Performance Evaluation Based on Exergy Analysis Through Partially Filled Metal Foams in Forced Convection

Abstract

The intention of this paper is to present the numerical analysis of thermal performance and exergy transfer through high porosity metal foams filled partially in a horizontal pipe. The heater is embedded in the pipe's circumference and is assigned with known heat input. To enhance heat transfer, aluminum metal foam of pore density 10 with porosity 0.95 is inserted adjacent to the pipe's inner wall. To determine the optimal thickness of metal foam for enhancing its performance thermodynamically, metal foams with five different thicknesses (10, 20, 40, 60, and 80 mm) are examined in this research for a fluid velocity ranging from 0.7 to 7 m/s under forced convection heat transfer condition.

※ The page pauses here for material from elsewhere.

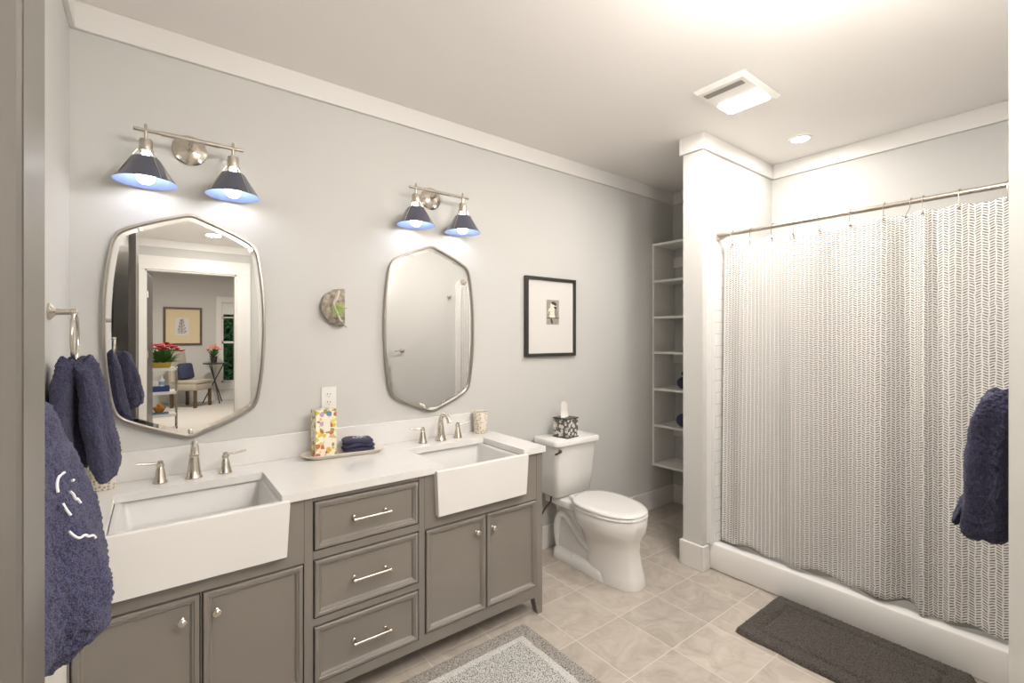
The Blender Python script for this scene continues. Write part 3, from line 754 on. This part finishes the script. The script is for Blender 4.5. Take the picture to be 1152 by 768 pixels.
bw.loft([sq(.352, TX-.115, TX+.115, 2.08, 2.43, .05), sq(.362, TX-.128, TX+.128, 2.06, 2.44, .05), sq(.400, TX-.128, TX+.128, 2.06, 2.44, .05), sq(.407, TX-.122, TX+.122, 2.07, 2.435, .045)])
for s in (-1, 1):
    xo = TX+s*.066
    path = [(xo, 2.33, .075), (xo+s*.012, 2.34, .17), (xo+s*.018, 2.325, .26), (xo+s*.018, 2.275, .315), (xo+s*.016, 2.215, .285), (xo+s*.014, 2.155, .215), (xo+s*.012, 2.09, .165), (xo+s*.005, 2.03, .145)]
    pp = []
    for i in range(len(path)-1):
        a, b = Vector(path[i]), Vector(path[i+1]); pp += [a, a.lerp(b, .5)]
    pp.append(Vector(path[-1]))
    for _ in range(2): pp = [pp[0]] + [(pp[i-1]+pp[i]*2+pp[i+1])/4 for i in range(1, len(pp)-1)] + [pp[-1]]
    bw.tube(pp, .028, 16)
bw.build('bowl', M['ceramic'], to, smooth=True, angle=50)
for s in (-1, 1): MB().ball((TX+s*.104, 2.16, .055), .014, (1, 1, 1.1)).build('bolt_cap', M['ceramic'], to, smooth=True)
st = MB(); st.loft([egg(.407, 2.185, 1.702, .181, 2.3), egg(.409, 2.19, 1.697, .186, 2.3), egg(.420, 2.19, 1.697, .186, 2.3), egg(.424, 2.188, 1.702, .182, 2.3)])
st.build('seat', M['ceramic'], to, smooth=True, angle=60)
ld = MB(); ld.loft([egg(.427, 2.185, 1.703, .180, 2.3), egg(.429, 2.19, 1.698, .185, 2.3), egg(.439, 2.19, 1.700, .184, 2.3), egg(.446, 2.185, 1.712, .174, 2.3), egg(.4485, 2.17, 1.75, .145, 2.3)])
ld.build('seat_lid', M['ceramic'], to, smooth=True, angle=60)
MB().box(TX-.085, TX+.085, 2.185, 2.222, .407, .435, .008).build('seat_hinge', M['ceramic'], to)
def bow(z, x0, x1, y0, y1, b, r=.03):                          # plan with a bowed front
    P = sq(z, x0, x1, y0, y1, r); c = (x0+x1)/2; h = (x1-x0)/2
    return [(x, y-(b*(1-((x-c)/h)**2) if y < (y0+y1)/2 else 0), zz) for x, y, zz in P]
tk = MB(); tk.loft([bow(.415, TX-.155, TX+.155, 2.265, 2.435, .02), bow(.425, TX-.165, TX+.165, 2.255, 2.44, .02), bow(.56, TX-.180, TX+.180, 2.240, 2.44, .022), bow(.764, TX-.195, TX+.195, 2.225, 2.44, .024)])
tk.build('tank', M['ceramic'], to, smooth=True, angle=50)
tl = MB(); tl.loft([bow(.764, TX-.199, TX+.199, 2.215, 2.446, .024), bow(.768, TX-.209, TX+.209, 2.205, 2.448, .026), bow(.793, TX-.209, TX+.209, 2.205, 2.448, .026), bow(.802, TX-.202, TX+.202, 2.212, 2.446, .025)])
tl.build('tank_lid', M['ceramic'], to, smooth=True, angle=50)
lv = MB().lathe([(.012, 0), (.012, -.008), (.008, -.012)], (TX-.165, 2.221, .735), 16, 'y').tube([(TX-.165, 2.208, .735), (TX-.19, 2.198, .735), (TX-.225, 2.196, .728)], [.006, .005, .007], 10)
lv.build('flush_lever', M['bronze'], to, smooth=True)
MB().tube([(TX-.130, 2.34, .42), (TX-.132, 2.345, .37), (TX-.15, 2.37, .33), (TX-.165, 2.40, .27), (TX-.165, 2.43, .22), (TX-.165, VW-.001, .205)], .006, 10).lathe([(.02, 0), (.02, -.006), (.008, -.010), (.008, -.03)], (TX-.165, VW, .205), 16, 'y').build('supply_line', M['bronze'], to, smooth=True)

# tissue box
tb = thing('tissue_box', 'grey leaf patterned square tissue box standing on the toilet tank', 'tissue box', (2.232, 2.30, .802))
tbm = Matrix.Translation((2.232, 2.305, .802)) @ Matrix.Rotation(math.radians(8), 4, 'Z')
t_ = MB().box(-.060, .060, -.060, .060, .006, .128, .002); t_.xform(tbm).build('cover', M['toile'], tb)
for za in (0, .124): MB().box(-.063, .063, -.063, .063, za, za+.008, .002).xform(tbm).build('rim', M['black'], tb)
tp = MB(); n = 14; rings = []
for j in range(12):
    k = j/11; wd = .040*(1-.25*k) if k < .8 else .040*(.8-(k-.8)*2.0)
    ring = []
    for i in range(n):
        a = 2*PI*i/n
        ring.append((-.008-.022*k*k + wd*math.cos(a)*(1+.1*math.sin(3*a+4*k)), .010*math.sin(a)*(1+.5*math.sin(2*a+3*k)) + .006*math.sin(4*k), .128+.112*k))
    rings.append(ring)
tp.loft(rings).xform(tbm).build('tissue', M['tissue'], tb, smooth=True, angle=80)

# ------------------------------------------------------------------ closet shelving
SX0, SX1, SY0, SY1 = 3.415, FW-.002, PY1+.018, VW-.002
SHZ = (2.262, 1.947, 1.637, 1.336, 1.024, .713, .378)
cs = thing('closet_shelving', 'tall white open shelf unit fixed in the niche beside the shower partition', 'shelf unit', (3.56, 2.1, .378))
for y0 in (SY0, SY1-.018):
    sp = MB().box(SX0, SX1, y0, y0+.018, .372, 2.282); sp.build('side_panel', M['white'], cs)
ho = MB()
for z in [.45+.032*i for i in range(56)]:
    for x in (SX0+.035, SX0+.25): ho.lathe([(.0026, -.0004), (.0026, .0002)], (x, SY1-.018, z), 8, 'y')
tag(ho.build('pin_holes', M['bird_grey'], [o for o in kids(cs)][1]), None, None, kind='stuff')
for z in SHZ: MB().box(SX0, SX1, SY0+.018, SY1-.018, z, z+.019, .001).build('shelf', M['white'], cs)
for z in (2.10, 1.25, .60): MB().box(SX1-.018, SX1, SY0+.018, SY1-.018, z, z+.09).build('cleat', M['white'], cs)
def roll(x, y, z, r, L, lab, rot=0):
    mb = MB(); prof = []; N = 26
    rings = []
    for j in range(25):
        u = -1+2*j/24; k = max(0, 1-abs(u)**7*.55)
        rings.append([(x+L/2*u, y + r*k*1.12*math.cos(2*PI*i/N)*(1+.05*noise.noise((u*3, i*.6, r*40))), z + .0015 + r*.88 + r*.88*k*math.sin(2*PI*i/N)*(1+.05*noise.noise((u*3+5, i*.6, r*40)))) for i in range(N)])
    mb.loft(rings)
    o = mb.build('rolled_towel', M['towel'], loc=(x, y, z), smooth=True, angle=70); tag(o, lab, 'towel', 'rolled navy towels in the closet'); return o
roll(3.55, 2.190, 1.043, .062, .22, 'thick rolled navy towel on the higher of two towel shelves in the closet niche')
roll(3.55, 2.185, 1.043+.109, .028, .20, 'small rolled dark washcloth lying on top of a thick rolled towel in the closet niche')
roll(3.55, 2.190, .732, .066, .24, 'thick rolled navy towel alone on the lower towel shelf in the closet niche')

# ------------------------------------------------------------------ ceiling fixtures
fx = thing('exhaust_fan_light', 'square white exhaust fan with a bright light lens on the ceiling', 'ceiling light', (2.46, 1.23, CEIL))
MB().loft([[(x, y, z) for x, y in ((2.262+i, 1.105+i), (2.655-i, 1.105+i), (2.655-i, 1.372-i), (2.262+i, 1.372-i))] for i, z in ((0, CEIL-.0005), (0, CEIL-.008), (.014, CEIL-.024))]).build('housing', M['plastic'], fx)
sl = MB()
for i in range(26): sl.box(2.300, 2.345, 1.140+.0078*i, 1.1435+.0078*i, CEIL-.0262, CEIL-.0235)
sl.build('grille', M['bird_grey'], fx)
MB().loft([[(px+2.53, py+1.240, z) for px, py in rounded(a, b, .02)] for a, b, z in ((.072, .112, CEIL-.0238), (.070, .110, CEIL-.030), (.05, .09, CEIL-.033))]).build('light_lens', M['panel'], fx, smooth=True)
def downlight(x, y, r, z, lab):
    d = thing('downlight', lab, 'ceiling light', (x, y, z))
    MB().lathe([(r+.016, -.0003), (r+.015, -.005), (r, -.006), (r, -.002)], (x, y, z), 32, cap=False).build('trim_ring', M['plastic'], d, smooth=True)
    MB().lathe([(r, -.001), (r, -.004), (.001, -.0045)], (x, y, z), 32).build('lens', M['panel'], d)
downlight(3.346, 1.27, .052, CEIL, 'small round recessed light in the ceiling over the shower')
downlight(.60, -2.10, .075, CEIL, 'added round fill light in the passage ceiling near the bedroom doorway')  # unseen passage light added for fill
for gx, gy_, lab in ((1.5, .38, 'added white fill globe under the bathroom ceiling close to the hook wall'), (1.0, -.28, 'added white fill globe under the passage ceiling on the way to the bedroom')):  # both globes added out of frame to even out the light
    gl = thing('fill_globe_lamp', lab, 'ceiling light', (gx, gy_, CEIL), 'added fill globes under the ceiling')
    MB().lathe([(.06, -.0005), (.058, -.02), (.02, -.028), (.012, -.034), (.012, -.13), (.04, -.14), (.04, -.16)], (gx, gy_, CEIL), 28).build('canopy', M['nickel'], gl, smooth=True)
    MB().ball((gx, gy_, 2.52), .108, seg=32).build('globe', M['globe' if gy_ > 0 else 'globe_hall'], gl, smooth=True)
bl = thing('bedroom_fill_lamp', 'added round white fill lamp on the bedroom ceiling', 'ceiling light', (.6, -5.2, BC))  # unseen fixture added to light the reflected bedroom
MB().lathe([(.22, 0), (.22, -.02), (.18, -.02)], (.6, -5.2, BC), 40).build('lamp_base', M['plastic'], bl)
MB().lathe([(.20, -.02), (.20, -.04), (.12, -.055), (.001, -.06)], (.6, -5.2, BC), 40).build('diffuser', M['panel'], bl, smooth=True)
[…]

The Darcy– Brinkman–Forchheimer and local thermal nonequilibrium (LTNE) models are used for forecasting the flow features and heat transfer through the metal foams, respectively. The numerical methodology implemented in this research is confirmed by comparing the present outcomes with the experimental outcomes accessible in the literature and found a fairly good agreement between them. The thermal performance is assessed in terms of heat transfer enhancement ratio and performance factor, and the thermodynamic performance is evaluated based on exergy analysis. In the exergy analysis, the parameters like mean exergy-based Nusselt number (Nue), merit function (MF), and nondimensional exergy destruction (I*) are considered for the evaluation. The result shows a better performance from partially filled metal foams than from completely filled metal foams.